Vandalism against ballot boxes will be punishable by up to 5 years in prison – 2024-03-16 11:17:15

by times news cr

2024-03-16 11:17:15

Ella Pamfilova, chairwoman of Russia’s Central Election Commission (CEC), said people who vandalized ballot boxes to try to disrupt voting in the three-day presidential election would be jailed for up to five years, following a spate of similar attacks in Russia, reported Reuters and TASS.

The incidents came on the first day of a three-day election that will almost certainly leave Vladimir Putin in power for another six years as Russian president. Election Commission officials said the incidents will not affect the outcome of the election.

Pamfilova spoke after investigators announced they had opened a criminal investigation into a woman who poured green paint into a ballot box in an attempt to destroy the ballots cast.

State news agency TASS reported that there were attempts to undermine the vote in Moscow, in the mountainous Caucasus region of Karachay-Cherkessia and in the Russian-controlled Crimean peninsula, which Moscow seized from Ukraine in 2014. The deputy chairman of Russia’s CEC Nikolai Bulaev specified that there were five incidents, reported TASS, quoted by BTA.

Pamfilova said that similar crimes will be punishable by up to five years in prison under Art. 141 of the country’s criminal code for obstructing the exercise of electoral rights or the work of electoral commissions.

“Especially for all the scoundrels ready to destroy the votes of the people who came and voted because of these silver coins,” she said, referring to state media reports that many of the alleged perpetrators said they were paid by Ukraine to cause trouble.

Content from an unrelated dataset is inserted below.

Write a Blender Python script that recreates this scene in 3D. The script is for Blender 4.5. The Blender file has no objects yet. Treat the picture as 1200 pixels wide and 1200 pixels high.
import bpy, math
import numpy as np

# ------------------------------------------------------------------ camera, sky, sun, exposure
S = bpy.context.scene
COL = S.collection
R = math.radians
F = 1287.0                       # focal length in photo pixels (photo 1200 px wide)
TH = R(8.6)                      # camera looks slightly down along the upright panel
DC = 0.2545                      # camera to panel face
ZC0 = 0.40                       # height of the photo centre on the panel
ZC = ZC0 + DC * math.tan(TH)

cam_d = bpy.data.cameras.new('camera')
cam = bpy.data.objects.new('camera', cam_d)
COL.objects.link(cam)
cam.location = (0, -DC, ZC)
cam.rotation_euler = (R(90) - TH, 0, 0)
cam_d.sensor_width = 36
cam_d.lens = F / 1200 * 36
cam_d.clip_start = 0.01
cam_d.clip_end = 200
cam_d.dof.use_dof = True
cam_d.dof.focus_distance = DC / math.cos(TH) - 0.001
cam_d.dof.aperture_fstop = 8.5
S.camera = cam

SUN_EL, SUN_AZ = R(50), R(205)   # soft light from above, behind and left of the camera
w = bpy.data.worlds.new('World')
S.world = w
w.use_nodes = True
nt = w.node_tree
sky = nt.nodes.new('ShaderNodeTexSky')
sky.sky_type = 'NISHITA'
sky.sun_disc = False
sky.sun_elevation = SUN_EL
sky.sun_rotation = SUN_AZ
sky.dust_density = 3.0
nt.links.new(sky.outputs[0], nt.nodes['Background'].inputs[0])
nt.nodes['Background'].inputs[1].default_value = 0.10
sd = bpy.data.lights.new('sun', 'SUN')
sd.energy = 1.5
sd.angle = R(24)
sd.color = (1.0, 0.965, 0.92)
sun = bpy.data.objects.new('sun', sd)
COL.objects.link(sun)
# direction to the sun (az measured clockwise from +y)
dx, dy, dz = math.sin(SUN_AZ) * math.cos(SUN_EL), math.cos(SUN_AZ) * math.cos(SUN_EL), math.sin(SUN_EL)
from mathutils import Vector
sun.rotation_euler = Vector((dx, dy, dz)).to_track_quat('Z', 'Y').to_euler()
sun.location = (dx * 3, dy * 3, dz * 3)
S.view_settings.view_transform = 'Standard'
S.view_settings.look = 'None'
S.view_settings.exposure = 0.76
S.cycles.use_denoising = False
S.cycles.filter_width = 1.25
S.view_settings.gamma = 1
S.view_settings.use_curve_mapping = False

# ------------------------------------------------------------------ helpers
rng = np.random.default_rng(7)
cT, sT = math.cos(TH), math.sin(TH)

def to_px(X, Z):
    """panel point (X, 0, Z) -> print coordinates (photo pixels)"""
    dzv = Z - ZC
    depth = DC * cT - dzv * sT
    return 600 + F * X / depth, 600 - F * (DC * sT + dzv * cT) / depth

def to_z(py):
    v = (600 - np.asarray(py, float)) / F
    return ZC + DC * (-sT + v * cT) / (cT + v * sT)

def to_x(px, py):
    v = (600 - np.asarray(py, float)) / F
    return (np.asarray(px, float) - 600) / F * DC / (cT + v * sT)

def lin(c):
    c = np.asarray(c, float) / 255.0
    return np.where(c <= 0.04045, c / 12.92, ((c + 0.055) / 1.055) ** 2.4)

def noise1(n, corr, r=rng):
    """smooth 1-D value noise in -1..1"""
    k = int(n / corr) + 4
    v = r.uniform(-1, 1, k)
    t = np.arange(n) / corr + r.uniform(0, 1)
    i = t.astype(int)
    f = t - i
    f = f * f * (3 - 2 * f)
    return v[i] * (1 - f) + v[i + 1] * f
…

Pamfilova said the police had detained all those who tried to destroy ballots and they would be prosecuted by the law.

“Anyone else who dares will be detained,” she added.

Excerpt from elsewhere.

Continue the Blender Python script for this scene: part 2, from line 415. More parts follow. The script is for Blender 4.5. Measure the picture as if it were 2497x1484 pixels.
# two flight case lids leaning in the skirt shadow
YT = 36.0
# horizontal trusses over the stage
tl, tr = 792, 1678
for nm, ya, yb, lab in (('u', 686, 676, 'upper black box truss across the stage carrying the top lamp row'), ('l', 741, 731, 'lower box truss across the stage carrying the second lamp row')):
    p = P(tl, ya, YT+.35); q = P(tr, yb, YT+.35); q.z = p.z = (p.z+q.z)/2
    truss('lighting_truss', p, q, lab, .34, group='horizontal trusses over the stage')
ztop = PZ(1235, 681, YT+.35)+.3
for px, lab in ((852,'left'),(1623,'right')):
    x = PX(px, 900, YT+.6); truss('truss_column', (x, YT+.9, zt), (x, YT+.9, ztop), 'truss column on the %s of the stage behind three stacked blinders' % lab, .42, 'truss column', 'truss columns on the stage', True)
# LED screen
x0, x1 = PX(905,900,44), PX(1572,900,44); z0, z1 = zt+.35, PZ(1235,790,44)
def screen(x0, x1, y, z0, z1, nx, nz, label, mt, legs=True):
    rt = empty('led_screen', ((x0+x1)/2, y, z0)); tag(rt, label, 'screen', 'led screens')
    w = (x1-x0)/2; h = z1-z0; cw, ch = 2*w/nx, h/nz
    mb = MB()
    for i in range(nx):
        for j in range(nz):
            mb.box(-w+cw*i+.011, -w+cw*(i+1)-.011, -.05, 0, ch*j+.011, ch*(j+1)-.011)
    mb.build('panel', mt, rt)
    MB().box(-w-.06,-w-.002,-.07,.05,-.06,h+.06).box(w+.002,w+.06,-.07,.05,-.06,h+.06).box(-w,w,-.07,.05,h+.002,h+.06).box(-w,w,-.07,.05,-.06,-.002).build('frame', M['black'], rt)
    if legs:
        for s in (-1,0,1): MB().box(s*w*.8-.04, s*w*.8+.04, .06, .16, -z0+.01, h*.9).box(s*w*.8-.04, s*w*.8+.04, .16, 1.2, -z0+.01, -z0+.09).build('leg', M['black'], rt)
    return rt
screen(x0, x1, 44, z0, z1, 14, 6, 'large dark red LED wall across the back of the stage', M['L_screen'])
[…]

“These are the methods used by our traitors who fled the country, which are used both in the tail and in the mane by those who are fighting against Russia,” said the chairman of the CEC, quoted by TASS. She noted that the elections are going smoothly, “voter turnout is good, people are coming”, and the opponents of the Russian Federation do not want to allow the ballot boxes to be opened, as the result will not suit them.

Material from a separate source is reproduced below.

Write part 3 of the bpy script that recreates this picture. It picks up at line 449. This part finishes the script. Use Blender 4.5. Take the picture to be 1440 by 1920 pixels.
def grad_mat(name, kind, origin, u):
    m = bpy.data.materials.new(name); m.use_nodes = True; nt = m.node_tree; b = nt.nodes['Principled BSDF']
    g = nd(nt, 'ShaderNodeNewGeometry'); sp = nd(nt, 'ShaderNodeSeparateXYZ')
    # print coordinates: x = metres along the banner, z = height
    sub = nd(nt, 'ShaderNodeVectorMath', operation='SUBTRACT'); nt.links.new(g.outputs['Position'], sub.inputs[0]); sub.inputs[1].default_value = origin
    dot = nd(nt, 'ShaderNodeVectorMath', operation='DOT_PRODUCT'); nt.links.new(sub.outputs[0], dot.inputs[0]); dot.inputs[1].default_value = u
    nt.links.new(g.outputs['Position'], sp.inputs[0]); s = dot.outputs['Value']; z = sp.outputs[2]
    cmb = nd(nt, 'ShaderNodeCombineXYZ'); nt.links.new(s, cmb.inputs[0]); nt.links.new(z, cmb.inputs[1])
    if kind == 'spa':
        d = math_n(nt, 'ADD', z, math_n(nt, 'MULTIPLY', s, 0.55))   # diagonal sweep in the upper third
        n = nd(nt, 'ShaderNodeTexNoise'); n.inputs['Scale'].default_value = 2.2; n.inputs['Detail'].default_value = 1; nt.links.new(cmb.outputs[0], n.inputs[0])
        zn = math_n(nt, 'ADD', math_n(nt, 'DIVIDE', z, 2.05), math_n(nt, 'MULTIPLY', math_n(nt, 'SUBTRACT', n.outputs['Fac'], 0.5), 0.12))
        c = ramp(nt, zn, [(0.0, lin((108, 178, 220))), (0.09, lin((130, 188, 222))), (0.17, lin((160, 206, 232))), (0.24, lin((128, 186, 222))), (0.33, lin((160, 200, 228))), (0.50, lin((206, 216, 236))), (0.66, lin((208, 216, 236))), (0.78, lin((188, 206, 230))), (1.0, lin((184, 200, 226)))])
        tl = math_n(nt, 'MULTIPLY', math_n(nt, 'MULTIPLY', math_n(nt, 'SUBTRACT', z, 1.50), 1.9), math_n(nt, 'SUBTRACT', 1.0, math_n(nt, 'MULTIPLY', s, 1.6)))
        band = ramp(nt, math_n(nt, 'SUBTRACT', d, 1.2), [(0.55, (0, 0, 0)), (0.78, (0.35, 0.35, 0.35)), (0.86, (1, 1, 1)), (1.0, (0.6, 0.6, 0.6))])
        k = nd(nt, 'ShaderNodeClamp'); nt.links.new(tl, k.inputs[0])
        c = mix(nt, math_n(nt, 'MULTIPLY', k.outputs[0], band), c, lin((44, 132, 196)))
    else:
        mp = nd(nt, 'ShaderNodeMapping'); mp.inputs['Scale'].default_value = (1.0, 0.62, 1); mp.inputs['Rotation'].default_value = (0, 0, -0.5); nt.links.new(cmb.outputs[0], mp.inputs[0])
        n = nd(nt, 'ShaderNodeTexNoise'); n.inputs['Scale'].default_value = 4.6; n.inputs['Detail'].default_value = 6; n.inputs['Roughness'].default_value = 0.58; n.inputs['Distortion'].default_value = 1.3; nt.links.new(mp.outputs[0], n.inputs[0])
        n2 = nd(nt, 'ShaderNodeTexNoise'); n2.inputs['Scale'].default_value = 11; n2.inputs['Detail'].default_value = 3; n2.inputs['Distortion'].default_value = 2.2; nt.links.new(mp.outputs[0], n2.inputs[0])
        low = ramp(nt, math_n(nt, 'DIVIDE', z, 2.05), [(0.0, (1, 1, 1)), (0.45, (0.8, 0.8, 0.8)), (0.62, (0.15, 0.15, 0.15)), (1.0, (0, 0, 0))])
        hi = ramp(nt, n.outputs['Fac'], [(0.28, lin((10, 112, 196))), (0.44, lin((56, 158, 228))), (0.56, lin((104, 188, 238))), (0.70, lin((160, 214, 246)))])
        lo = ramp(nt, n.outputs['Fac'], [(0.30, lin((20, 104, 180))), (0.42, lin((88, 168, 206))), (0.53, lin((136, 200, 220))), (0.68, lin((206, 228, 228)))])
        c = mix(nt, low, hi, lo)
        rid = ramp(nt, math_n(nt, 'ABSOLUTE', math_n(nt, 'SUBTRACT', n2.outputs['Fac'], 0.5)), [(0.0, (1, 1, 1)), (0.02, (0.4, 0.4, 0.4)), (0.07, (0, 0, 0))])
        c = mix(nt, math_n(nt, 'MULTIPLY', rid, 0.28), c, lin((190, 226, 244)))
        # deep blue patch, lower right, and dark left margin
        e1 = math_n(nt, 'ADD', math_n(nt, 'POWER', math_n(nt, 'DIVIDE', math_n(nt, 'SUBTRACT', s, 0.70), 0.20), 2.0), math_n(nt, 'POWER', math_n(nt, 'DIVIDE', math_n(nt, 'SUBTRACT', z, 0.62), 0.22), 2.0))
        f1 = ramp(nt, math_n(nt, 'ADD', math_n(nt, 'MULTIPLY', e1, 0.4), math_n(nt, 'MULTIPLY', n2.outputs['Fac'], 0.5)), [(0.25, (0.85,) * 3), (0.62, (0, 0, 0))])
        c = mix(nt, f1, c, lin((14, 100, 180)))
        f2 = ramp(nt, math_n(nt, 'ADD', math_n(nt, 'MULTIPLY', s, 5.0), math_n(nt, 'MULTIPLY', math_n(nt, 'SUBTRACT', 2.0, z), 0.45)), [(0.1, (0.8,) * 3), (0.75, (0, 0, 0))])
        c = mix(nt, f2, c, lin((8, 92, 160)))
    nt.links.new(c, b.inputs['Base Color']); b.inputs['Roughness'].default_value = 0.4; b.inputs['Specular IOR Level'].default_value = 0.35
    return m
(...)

Investigators in Moscow said they had opened two criminal investigations, including one against a woman who was shown on security cameras dropping her ballot into the transparent urn before calmly pouring a green liquid into it.

The video also shows that the woman was immediately detained by a police officer.

The woman, whose identity has not been released, was later charged with “obstructing the exercise of electoral rights or the work of electoral commissions,” the investigative commission’s press office said.

In a separate case, the Fontanka news agency reported that a 21-year-old woman was arrested after throwing a Molotov cocktail at a polling station in St. Petersburg, Russia’s second-largest city and Putin’s birthplace.

Local media also reported attempts to set fire to voting booths in Moscow and the Tyumen region of Siberia.